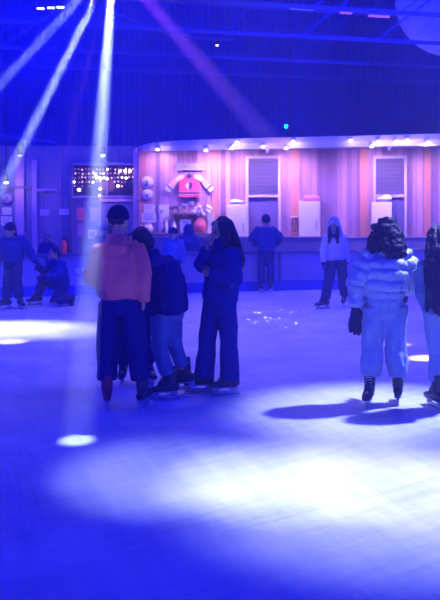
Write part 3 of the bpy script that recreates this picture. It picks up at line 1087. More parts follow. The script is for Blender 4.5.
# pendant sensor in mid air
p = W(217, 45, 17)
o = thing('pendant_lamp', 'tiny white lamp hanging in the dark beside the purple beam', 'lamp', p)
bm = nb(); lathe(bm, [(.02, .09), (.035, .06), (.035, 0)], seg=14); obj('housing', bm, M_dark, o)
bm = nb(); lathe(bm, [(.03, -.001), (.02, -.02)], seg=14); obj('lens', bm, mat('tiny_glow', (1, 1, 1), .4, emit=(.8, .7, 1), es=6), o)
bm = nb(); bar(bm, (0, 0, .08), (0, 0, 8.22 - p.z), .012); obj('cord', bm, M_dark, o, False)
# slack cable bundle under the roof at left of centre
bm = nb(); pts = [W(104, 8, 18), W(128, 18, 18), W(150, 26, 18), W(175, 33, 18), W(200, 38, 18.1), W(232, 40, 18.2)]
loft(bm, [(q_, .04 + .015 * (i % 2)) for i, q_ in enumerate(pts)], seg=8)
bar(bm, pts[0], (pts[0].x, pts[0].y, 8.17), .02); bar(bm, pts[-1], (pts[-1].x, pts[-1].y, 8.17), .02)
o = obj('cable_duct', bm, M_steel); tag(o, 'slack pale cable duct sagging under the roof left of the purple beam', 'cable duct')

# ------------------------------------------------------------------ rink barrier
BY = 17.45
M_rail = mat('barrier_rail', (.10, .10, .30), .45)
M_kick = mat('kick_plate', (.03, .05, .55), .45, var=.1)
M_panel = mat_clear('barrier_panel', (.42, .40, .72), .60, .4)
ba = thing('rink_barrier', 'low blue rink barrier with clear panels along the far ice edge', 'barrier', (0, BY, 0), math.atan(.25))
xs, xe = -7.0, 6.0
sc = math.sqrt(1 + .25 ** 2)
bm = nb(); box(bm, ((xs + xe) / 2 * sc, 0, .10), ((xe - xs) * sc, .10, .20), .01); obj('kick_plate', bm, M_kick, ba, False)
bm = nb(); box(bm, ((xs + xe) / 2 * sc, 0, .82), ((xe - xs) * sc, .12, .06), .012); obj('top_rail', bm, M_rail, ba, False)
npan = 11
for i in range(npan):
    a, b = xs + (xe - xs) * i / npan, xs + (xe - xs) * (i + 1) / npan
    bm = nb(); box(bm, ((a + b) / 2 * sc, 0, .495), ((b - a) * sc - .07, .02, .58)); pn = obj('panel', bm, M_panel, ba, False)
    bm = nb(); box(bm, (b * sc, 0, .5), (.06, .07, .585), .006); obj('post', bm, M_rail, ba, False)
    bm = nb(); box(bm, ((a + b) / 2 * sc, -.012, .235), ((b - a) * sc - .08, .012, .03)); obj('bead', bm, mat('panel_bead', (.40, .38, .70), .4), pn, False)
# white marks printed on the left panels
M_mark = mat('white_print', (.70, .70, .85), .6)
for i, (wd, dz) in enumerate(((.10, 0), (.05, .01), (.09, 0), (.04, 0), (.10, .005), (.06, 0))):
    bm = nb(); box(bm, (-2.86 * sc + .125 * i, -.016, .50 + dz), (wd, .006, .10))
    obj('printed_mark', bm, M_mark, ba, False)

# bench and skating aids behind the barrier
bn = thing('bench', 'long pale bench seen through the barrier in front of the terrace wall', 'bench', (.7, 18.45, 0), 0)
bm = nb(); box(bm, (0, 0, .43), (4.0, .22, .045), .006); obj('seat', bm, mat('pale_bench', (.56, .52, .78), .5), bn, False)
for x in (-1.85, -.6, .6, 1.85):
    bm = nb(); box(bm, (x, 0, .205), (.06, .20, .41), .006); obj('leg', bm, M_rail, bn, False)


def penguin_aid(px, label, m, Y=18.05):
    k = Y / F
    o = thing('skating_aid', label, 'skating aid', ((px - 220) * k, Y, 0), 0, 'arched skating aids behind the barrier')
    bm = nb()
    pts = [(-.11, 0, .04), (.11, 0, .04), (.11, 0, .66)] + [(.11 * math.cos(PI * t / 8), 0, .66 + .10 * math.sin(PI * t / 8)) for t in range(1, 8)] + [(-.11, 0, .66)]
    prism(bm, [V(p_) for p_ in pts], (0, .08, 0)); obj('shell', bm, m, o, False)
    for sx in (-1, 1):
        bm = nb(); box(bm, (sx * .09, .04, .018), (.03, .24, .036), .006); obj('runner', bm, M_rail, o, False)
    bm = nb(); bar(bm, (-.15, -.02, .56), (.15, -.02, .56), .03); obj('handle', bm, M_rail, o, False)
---
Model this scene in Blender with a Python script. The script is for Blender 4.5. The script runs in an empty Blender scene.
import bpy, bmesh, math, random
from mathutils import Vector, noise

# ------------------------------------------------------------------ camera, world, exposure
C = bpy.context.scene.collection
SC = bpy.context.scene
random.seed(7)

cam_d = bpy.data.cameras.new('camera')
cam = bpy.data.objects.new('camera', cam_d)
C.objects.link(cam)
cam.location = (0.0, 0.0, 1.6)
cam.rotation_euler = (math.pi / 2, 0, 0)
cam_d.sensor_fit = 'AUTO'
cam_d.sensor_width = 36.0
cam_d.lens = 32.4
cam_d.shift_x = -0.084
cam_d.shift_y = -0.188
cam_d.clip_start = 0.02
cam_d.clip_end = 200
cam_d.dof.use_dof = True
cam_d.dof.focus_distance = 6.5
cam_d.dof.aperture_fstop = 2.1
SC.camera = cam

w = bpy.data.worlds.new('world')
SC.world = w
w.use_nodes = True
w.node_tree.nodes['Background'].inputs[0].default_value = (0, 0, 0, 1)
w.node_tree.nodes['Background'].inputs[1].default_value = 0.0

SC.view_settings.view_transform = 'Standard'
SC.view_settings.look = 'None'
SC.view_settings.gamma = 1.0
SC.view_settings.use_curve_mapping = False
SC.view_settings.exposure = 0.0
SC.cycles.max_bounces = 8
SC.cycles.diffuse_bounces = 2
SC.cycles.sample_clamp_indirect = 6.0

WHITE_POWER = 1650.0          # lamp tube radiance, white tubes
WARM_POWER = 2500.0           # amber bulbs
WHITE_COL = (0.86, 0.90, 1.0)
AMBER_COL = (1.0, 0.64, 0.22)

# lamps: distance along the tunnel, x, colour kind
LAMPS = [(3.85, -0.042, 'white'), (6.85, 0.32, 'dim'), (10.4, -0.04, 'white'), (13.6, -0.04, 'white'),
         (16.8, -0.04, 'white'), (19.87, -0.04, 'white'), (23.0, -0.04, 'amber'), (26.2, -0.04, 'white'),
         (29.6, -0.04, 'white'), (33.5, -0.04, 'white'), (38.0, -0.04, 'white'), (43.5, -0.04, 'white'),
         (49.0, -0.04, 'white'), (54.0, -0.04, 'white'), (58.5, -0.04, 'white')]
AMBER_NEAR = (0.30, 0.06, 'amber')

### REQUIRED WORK
Reproduce each line of the material containing the word "Blender".

### IN RESPONSE
Write part 3 of the bpy script that recreates this picture. It picks up at line 1087. More parts follow. The script is for Blender 4.5.
Model this scene in Blender with a Python script. The script is for Blender 4.5. The script runs in an empty Blender scene.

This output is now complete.